## Task prompt
Find and return each line containing "scene".
──────────
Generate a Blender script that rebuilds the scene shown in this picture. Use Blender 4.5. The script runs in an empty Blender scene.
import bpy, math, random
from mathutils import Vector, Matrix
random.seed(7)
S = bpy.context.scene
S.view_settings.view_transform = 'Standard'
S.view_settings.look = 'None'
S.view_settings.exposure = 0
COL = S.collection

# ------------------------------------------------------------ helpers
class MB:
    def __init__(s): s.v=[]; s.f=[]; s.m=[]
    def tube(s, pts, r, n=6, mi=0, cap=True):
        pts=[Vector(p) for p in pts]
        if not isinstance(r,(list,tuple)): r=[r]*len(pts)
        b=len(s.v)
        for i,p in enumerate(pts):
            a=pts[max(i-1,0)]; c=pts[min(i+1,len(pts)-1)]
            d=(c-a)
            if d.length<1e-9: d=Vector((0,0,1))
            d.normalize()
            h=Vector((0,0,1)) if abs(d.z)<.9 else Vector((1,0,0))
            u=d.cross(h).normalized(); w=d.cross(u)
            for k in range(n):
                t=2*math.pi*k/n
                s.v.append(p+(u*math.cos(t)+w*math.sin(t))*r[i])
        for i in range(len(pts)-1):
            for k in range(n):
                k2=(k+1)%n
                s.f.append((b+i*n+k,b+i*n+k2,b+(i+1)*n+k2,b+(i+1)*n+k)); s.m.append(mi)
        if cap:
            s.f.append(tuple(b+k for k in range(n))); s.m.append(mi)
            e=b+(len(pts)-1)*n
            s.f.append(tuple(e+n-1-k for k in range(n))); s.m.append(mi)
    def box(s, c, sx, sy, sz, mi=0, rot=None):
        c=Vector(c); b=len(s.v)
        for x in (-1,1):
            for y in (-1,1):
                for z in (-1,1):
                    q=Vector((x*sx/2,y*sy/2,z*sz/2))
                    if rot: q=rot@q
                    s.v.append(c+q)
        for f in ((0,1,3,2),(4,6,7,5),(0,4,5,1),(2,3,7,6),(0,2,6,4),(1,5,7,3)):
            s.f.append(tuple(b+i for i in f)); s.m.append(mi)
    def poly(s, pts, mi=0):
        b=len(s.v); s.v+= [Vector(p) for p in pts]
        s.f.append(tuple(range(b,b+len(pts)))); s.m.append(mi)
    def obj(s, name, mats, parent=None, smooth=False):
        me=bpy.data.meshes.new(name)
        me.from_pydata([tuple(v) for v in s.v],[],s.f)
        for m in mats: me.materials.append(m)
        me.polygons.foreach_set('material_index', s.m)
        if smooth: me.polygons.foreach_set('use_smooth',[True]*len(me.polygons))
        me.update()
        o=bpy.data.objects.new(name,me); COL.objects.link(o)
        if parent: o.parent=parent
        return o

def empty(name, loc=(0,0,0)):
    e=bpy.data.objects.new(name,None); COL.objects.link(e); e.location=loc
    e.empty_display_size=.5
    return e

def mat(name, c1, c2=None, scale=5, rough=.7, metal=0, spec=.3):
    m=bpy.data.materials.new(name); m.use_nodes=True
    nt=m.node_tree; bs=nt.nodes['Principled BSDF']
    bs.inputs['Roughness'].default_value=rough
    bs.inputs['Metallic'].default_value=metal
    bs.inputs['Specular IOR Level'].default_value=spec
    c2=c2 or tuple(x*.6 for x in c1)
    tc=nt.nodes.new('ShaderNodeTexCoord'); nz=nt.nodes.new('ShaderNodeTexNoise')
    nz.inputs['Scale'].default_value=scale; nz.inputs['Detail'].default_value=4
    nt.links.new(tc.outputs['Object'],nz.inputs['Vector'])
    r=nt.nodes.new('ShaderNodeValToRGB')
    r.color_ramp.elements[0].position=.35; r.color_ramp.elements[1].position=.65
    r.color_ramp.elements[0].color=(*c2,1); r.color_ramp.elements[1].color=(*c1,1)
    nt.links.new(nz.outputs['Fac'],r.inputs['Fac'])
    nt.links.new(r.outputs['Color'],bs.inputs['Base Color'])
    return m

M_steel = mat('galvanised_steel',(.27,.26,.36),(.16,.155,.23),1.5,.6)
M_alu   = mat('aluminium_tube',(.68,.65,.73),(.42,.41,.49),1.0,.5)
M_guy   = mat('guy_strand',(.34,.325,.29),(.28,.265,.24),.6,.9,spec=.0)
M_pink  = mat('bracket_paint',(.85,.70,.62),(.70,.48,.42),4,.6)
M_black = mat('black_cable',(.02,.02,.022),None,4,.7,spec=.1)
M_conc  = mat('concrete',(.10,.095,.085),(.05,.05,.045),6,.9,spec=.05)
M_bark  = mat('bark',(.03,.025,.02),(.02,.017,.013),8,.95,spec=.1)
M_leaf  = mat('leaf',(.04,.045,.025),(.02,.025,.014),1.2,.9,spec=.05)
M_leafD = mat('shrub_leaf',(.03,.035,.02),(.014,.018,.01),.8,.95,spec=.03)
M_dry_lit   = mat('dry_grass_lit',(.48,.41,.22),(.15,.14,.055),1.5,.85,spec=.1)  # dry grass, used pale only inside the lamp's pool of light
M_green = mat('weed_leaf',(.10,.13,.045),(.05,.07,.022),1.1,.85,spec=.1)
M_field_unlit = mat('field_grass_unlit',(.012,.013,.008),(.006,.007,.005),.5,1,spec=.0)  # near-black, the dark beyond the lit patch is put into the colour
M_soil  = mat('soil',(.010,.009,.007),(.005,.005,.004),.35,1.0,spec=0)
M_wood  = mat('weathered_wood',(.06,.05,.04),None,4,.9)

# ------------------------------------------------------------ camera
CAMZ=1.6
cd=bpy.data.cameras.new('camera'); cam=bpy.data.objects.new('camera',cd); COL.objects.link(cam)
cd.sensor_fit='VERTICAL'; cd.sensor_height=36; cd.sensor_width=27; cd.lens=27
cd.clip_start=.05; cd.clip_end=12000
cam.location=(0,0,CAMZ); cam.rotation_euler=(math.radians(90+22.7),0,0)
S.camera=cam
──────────
## The response
Generate a Blender script that rebuilds the scene shown in this picture. Use Blender 4.5. The script runs in an empty Blender scene.
S = bpy.context.scene